Nonsteroidal anti-inflammatory drugs (NSAIDs) are emerging organic pollutants in aquatic systems. Although their removal is essential, it remains challenging. In the present study, mesoporous PCN-777(Zr), PCN-333(Cr), and PCN-333(Fe) were constructed and then applied for exploring their adsorption performances for indomethacin sodium (IDM), diclofenac sodium (DCF), and ketoprofen (KTF). In comparison to PCN-333(Fe), PCN-777(Zr) and PCN-333(Cr) exhibited much higher adsorption capacities of IDM, DCF, and KTF, thus they were selected as adsorbents for the subsequent investigations. Then we evaluated their adsorption kinetic and isotherm features, which could be well described by pseudo-second-order kinetic and Langmuir isotherm models. Especially for IDM molecules, PCN-777(Zr) and PCN-333(Cr) displayed adsorption capacities of 793.6 and 806.5 mg·g^–1, ranking first among various previously reported adsorbents. Furthermore, the thermodynamics parameters confirmed the endothermic and spontaneous adsorption processes.
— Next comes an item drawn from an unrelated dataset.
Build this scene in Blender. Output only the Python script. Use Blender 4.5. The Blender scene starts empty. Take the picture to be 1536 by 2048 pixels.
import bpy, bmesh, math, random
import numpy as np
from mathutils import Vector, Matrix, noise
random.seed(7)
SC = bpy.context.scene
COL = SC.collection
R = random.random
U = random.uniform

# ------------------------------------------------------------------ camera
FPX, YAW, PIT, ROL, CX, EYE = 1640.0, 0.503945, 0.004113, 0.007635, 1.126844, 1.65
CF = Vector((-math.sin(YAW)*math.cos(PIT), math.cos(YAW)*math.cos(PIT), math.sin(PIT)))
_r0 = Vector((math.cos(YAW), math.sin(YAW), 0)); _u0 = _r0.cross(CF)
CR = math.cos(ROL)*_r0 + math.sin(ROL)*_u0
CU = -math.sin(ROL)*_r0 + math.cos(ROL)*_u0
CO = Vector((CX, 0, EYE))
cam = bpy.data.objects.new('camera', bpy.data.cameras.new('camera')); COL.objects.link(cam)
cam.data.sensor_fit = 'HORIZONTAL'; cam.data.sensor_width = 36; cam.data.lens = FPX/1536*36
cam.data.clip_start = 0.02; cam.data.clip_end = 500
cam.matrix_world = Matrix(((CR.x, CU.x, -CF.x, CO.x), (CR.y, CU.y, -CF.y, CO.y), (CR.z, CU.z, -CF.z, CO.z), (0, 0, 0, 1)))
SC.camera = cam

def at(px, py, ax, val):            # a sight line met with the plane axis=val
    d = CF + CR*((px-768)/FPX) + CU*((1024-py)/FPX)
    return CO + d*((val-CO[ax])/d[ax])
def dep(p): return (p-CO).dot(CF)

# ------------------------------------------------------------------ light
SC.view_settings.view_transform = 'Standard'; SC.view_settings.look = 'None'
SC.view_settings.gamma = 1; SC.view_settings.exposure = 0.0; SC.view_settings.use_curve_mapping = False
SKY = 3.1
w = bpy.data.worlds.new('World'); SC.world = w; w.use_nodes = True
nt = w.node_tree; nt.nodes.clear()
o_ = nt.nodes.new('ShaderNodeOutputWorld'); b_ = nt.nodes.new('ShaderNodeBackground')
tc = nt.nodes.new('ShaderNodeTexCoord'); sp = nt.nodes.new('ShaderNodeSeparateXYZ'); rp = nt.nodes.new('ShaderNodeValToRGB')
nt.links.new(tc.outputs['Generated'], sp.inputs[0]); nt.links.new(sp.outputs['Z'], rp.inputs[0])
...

Effects of pH on the adsorbent surface charges and the NSAIDs adsorption capacities were examined in order to uncover the possible mechanisms behind the present adsorption process. The synergy effects of electrostatic interactions, H-bond interactions, and π-π stackings may contribute to the decontamination of IDM, DCF, and KTF. The coexisting salt ions and organic impurities were insensitive to IDM, DCF, and KTF removal. Both adsorbents also exhibited satisfactory reproducibilities after five consecutive adsorption-desorption cycles. The adsorbents reported herein could be exploited as a promising protocol for the treatment of NSAIDs-contaminated effluents.